Copy every line, exactly and only, from the line containing "Write a Blender" to the line containing "col = sc.collection", both lines included.

--- Start Data for this task ---

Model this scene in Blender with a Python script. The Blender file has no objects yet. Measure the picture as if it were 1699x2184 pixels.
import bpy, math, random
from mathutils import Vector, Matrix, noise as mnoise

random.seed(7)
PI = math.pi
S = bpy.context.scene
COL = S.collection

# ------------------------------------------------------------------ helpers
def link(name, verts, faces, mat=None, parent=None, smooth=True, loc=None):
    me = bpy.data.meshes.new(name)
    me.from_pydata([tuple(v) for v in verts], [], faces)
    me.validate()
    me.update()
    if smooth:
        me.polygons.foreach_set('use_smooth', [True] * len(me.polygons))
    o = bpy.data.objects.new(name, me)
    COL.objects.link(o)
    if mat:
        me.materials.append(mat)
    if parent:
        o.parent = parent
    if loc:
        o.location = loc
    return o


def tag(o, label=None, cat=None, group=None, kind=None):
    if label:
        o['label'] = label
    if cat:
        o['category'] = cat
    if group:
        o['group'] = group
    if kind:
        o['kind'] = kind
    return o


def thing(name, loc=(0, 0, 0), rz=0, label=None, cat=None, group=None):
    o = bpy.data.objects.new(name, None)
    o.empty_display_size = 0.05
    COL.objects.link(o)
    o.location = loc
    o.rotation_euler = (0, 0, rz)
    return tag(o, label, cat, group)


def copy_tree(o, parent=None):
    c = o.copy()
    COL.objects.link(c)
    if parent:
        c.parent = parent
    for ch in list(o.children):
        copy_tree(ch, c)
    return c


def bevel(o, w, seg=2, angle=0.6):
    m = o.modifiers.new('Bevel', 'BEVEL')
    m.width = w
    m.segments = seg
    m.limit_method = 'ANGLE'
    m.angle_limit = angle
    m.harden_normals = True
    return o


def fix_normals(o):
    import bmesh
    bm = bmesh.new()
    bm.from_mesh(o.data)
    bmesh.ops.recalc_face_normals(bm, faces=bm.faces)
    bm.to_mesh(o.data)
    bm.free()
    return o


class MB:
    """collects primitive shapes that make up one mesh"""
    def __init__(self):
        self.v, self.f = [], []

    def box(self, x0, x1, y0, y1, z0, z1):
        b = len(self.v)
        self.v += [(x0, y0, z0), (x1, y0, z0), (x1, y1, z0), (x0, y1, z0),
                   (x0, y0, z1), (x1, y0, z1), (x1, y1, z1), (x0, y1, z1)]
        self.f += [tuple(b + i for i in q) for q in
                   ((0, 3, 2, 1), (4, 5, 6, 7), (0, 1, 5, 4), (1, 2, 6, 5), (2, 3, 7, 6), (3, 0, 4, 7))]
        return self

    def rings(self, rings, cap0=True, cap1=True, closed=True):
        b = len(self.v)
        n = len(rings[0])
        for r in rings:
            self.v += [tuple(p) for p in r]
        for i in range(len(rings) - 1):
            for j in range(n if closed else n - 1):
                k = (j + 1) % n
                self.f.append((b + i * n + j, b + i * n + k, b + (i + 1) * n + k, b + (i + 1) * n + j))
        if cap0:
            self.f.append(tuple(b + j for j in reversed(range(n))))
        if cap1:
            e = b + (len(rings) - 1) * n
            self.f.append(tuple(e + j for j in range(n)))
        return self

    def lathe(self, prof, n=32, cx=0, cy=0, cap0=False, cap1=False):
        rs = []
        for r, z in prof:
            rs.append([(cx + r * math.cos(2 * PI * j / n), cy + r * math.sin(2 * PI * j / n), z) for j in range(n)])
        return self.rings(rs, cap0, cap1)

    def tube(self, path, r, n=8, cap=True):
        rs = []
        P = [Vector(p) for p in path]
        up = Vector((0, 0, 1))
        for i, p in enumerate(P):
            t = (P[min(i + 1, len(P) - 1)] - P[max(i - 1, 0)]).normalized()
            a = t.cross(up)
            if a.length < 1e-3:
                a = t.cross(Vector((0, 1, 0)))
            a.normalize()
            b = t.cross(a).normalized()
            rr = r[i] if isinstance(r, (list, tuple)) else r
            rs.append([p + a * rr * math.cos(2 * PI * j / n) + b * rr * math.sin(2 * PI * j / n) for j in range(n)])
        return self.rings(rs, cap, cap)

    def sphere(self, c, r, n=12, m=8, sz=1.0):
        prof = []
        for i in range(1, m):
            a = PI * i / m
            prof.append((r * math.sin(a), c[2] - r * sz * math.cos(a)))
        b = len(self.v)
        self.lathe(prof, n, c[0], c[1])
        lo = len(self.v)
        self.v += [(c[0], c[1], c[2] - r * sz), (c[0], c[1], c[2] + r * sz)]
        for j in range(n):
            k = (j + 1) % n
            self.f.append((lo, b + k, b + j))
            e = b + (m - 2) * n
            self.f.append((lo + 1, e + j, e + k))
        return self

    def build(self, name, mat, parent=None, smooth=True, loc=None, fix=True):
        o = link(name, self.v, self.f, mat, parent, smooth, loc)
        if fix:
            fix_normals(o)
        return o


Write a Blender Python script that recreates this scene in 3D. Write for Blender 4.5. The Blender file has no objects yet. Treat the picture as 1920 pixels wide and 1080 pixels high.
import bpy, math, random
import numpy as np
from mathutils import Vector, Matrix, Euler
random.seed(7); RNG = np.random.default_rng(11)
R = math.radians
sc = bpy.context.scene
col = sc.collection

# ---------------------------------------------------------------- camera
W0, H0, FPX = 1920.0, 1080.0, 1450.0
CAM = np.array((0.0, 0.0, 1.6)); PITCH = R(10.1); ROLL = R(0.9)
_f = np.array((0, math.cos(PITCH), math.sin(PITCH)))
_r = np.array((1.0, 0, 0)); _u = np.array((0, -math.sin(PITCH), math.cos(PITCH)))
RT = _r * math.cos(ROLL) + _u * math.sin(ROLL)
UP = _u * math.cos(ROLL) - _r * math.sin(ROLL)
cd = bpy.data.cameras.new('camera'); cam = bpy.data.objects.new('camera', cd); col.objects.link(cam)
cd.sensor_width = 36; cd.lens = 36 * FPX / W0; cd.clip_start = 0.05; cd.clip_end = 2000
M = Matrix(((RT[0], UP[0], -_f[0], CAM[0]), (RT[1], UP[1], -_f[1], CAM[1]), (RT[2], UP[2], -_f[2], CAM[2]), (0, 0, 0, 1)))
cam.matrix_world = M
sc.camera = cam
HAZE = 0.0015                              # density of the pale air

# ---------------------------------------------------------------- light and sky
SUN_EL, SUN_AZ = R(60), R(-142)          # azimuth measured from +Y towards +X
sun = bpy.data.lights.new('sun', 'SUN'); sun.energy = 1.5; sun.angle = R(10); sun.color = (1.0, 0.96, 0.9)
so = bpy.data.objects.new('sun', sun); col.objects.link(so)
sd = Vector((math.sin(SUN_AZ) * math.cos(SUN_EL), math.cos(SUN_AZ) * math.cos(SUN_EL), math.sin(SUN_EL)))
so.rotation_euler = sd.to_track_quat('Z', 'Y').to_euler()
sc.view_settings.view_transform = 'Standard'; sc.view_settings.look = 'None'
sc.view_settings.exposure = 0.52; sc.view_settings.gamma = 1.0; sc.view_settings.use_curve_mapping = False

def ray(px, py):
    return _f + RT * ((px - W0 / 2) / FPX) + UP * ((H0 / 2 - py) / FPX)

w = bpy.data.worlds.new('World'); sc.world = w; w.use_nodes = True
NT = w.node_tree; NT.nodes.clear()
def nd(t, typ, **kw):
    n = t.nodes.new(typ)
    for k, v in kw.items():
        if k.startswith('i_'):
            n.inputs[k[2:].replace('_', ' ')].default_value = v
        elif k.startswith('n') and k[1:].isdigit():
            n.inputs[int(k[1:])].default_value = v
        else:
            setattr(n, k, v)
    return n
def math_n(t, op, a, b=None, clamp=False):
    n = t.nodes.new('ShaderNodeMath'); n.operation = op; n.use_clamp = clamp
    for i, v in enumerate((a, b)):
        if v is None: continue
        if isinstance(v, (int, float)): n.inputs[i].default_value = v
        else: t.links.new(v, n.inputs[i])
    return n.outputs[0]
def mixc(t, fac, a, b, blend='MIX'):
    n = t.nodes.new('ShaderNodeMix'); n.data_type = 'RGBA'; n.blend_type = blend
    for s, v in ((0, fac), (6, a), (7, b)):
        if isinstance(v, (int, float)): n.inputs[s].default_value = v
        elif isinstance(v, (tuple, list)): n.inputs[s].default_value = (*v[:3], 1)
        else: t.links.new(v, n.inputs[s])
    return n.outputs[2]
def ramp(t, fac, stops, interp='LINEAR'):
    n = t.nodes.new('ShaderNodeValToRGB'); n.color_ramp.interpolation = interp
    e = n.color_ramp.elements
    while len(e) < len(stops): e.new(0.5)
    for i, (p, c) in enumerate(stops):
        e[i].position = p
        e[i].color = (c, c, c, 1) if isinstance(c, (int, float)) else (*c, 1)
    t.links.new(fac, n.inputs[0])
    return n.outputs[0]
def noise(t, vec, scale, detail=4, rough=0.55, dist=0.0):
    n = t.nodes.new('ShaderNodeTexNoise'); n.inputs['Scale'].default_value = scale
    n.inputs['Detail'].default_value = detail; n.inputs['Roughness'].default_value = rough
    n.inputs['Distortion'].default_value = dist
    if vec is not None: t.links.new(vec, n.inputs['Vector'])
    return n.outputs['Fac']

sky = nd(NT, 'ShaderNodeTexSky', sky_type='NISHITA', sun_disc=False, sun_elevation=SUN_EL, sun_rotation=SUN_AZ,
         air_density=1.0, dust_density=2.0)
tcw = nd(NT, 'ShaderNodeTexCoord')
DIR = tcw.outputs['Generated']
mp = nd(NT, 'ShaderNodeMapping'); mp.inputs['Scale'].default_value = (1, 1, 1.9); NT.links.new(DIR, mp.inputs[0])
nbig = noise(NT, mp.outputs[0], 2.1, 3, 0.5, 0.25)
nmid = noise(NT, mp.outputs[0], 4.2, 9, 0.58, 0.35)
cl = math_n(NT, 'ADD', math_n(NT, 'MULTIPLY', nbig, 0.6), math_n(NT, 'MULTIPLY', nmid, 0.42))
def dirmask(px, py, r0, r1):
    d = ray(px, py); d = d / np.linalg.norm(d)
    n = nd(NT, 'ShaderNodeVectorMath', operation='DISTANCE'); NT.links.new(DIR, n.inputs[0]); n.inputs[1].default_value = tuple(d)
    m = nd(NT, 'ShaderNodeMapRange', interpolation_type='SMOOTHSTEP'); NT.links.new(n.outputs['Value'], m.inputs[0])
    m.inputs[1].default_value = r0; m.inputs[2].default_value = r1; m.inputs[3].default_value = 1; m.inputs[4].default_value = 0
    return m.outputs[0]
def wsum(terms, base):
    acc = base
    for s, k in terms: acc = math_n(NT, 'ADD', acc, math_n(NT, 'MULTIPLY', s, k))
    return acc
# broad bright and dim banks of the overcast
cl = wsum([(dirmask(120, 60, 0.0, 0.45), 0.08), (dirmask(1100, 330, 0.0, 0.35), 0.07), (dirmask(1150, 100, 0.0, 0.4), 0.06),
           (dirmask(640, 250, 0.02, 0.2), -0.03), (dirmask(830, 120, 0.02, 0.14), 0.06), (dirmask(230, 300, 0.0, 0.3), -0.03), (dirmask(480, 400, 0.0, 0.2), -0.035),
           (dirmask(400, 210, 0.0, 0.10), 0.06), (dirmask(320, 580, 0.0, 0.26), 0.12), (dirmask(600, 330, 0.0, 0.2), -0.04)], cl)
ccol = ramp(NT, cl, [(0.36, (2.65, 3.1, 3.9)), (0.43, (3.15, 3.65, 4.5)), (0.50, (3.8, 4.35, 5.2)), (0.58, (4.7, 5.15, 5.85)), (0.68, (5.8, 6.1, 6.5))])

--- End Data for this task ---

Response:
Write a Blender Python script that recreates this scene in 3D. Write for Blender 4.5. The Blender file has no objects yet. Treat the picture as 1920 pixels wide and 1080 pixels high.
import bpy, math, random
import numpy as np
from mathutils import Vector, Matrix, Euler
random.seed(7); RNG = np.random.default_rng(11)
R = math.radians
sc = bpy.context.scene
col = sc.collection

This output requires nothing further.